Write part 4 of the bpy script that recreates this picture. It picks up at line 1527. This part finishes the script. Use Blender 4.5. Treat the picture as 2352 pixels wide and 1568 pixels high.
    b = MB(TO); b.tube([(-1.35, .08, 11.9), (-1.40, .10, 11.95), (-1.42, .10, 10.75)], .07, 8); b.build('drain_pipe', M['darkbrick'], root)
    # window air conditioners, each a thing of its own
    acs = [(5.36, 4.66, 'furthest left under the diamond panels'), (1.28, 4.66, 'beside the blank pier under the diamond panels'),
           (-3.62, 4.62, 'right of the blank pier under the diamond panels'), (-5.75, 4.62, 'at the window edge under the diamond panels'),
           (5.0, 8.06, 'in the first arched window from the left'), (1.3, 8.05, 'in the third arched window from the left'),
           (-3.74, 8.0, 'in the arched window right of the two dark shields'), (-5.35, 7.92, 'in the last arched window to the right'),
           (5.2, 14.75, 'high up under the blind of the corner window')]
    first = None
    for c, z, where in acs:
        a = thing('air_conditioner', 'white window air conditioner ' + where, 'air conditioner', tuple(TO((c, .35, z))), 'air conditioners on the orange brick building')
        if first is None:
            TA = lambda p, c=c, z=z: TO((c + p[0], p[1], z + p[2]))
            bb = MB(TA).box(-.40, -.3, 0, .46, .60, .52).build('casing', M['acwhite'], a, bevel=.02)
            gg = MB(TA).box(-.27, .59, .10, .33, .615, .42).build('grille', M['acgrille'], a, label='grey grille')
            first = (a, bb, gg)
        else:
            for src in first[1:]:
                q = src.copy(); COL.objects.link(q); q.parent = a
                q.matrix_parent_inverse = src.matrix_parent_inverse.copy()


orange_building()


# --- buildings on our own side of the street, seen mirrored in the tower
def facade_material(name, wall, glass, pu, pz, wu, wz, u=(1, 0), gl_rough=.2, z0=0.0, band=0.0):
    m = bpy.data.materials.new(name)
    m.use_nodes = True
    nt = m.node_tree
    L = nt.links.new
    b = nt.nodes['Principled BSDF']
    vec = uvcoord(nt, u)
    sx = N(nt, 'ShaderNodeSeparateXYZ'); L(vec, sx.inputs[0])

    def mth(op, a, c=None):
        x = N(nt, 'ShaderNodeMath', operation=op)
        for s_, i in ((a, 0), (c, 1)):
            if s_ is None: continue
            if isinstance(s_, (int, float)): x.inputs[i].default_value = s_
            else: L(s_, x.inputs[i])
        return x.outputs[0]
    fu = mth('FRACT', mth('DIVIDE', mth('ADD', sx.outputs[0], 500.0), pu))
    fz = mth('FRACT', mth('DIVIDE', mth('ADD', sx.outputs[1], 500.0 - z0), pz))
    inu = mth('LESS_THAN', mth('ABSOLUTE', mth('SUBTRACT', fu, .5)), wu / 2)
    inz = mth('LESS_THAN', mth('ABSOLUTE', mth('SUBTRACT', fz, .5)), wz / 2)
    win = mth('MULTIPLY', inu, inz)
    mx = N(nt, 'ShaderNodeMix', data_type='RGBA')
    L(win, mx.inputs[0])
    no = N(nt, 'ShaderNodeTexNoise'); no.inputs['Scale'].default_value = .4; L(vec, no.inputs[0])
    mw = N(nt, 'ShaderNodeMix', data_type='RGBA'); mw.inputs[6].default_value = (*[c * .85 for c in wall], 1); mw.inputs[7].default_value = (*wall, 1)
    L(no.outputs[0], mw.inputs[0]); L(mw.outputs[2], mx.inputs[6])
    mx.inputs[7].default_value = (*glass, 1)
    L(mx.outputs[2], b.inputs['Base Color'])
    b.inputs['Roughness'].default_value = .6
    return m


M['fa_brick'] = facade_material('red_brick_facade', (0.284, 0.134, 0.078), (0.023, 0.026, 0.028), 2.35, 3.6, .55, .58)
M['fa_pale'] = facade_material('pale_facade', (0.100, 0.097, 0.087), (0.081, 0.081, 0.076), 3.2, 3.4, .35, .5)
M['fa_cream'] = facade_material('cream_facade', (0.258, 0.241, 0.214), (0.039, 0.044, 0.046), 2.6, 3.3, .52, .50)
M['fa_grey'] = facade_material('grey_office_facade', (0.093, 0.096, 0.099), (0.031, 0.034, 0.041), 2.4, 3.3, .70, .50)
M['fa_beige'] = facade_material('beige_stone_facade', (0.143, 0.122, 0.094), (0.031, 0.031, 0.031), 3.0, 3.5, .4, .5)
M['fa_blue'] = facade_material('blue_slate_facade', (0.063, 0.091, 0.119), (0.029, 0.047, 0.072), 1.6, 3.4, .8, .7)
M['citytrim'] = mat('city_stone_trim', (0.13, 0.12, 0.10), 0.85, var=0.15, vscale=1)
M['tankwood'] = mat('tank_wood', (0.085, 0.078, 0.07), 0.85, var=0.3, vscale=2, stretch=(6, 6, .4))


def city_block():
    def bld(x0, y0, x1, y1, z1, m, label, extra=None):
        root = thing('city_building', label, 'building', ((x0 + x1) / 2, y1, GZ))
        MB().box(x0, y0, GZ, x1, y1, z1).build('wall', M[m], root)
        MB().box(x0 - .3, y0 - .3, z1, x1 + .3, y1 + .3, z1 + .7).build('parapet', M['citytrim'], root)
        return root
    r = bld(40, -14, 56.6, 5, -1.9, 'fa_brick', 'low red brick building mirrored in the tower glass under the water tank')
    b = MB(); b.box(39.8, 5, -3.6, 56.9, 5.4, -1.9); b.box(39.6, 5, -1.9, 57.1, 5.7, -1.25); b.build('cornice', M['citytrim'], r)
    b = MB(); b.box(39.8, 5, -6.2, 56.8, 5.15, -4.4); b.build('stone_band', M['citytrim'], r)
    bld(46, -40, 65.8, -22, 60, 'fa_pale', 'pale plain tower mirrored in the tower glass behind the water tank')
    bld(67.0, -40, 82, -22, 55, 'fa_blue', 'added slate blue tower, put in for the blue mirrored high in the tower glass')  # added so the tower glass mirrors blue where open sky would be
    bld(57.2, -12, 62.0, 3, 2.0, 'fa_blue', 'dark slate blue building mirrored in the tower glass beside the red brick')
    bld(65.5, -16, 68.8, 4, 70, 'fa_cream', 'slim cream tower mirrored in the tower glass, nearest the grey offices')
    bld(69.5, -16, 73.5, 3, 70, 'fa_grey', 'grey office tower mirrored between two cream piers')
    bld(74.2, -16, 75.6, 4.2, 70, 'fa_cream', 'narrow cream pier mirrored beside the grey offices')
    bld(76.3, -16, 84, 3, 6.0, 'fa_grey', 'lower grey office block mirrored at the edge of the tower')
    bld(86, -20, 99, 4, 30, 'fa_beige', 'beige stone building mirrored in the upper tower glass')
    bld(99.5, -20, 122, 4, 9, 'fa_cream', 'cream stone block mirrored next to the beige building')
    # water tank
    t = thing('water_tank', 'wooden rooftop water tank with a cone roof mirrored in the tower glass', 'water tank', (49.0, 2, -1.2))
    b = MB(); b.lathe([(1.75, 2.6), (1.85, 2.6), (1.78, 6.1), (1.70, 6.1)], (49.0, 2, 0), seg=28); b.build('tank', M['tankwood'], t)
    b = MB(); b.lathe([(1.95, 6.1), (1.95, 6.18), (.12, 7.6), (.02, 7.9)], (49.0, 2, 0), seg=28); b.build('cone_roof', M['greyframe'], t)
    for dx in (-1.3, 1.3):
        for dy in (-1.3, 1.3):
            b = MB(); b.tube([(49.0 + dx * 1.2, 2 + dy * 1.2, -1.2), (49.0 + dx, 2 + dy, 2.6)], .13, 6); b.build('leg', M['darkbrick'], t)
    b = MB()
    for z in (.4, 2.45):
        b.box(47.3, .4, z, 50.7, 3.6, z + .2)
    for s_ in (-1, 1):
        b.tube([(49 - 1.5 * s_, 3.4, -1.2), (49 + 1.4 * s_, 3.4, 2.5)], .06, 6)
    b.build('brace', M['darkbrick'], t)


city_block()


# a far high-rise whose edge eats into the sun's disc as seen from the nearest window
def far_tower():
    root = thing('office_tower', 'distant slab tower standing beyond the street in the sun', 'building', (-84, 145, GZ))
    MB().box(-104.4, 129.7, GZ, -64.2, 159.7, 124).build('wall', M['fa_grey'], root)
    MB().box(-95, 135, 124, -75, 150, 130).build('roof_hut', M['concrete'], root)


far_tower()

#### [Directions]
Please print exactly what appears from the first line of the data through the line with "sx = N(nt, 'ShaderNodeSeparateXYZ');", including both of those lines and nothing past them.

#### [The output]
Write part 4 of the bpy script that recreates this picture. It picks up at line 1527. This part finishes the script. Use Blender 4.5. Treat the picture as 2352 pixels wide and 1568 pixels high.
    b = MB(TO); b.tube([(-1.35, .08, 11.9), (-1.40, .10, 11.95), (-1.42, .10, 10.75)], .07, 8); b.build('drain_pipe', M['darkbrick'], root)
    # window air conditioners, each a thing of its own
    acs = [(5.36, 4.66, 'furthest left under the diamond panels'), (1.28, 4.66, 'beside the blank pier under the diamond panels'),
           (-3.62, 4.62, 'right of the blank pier under the diamond panels'), (-5.75, 4.62, 'at the window edge under the diamond panels'),
           (5.0, 8.06, 'in the first arched window from the left'), (1.3, 8.05, 'in the third arched window from the left'),
           (-3.74, 8.0, 'in the arched window right of the two dark shields'), (-5.35, 7.92, 'in the last arched window to the right'),
           (5.2, 14.75, 'high up under the blind of the corner window')]
    first = None
    for c, z, where in acs:
        a = thing('air_conditioner', 'white window air conditioner ' + where, 'air conditioner', tuple(TO((c, .35, z))), 'air conditioners on the orange brick building')
        if first is None:
            TA = lambda p, c=c, z=z: TO((c + p[0], p[1], z + p[2]))
            bb = MB(TA).box(-.40, -.3, 0, .46, .60, .52).build('casing', M['acwhite'], a, bevel=.02)
            gg = MB(TA).box(-.27, .59, .10, .33, .615, .42).build('grille', M['acgrille'], a, label='grey grille')
            first = (a, bb, gg)
        else:
            for src in first[1:]:
                q = src.copy(); COL.objects.link(q); q.parent = a
                q.matrix_parent_inverse = src.matrix_parent_inverse.copy()


orange_building()


# --- buildings on our own side of the street, seen mirrored in the tower
def facade_material(name, wall, glass, pu, pz, wu, wz, u=(1, 0), gl_rough=.2, z0=0.0, band=0.0):
    m = bpy.data.materials.new(name)
    m.use_nodes = True
    nt = m.node_tree
    L = nt.links.new
    b = nt.nodes['Principled BSDF']
    vec = uvcoord(nt, u)
    sx = N(nt, 'ShaderNodeSeparateXYZ'); L(vec, sx.inputs[0])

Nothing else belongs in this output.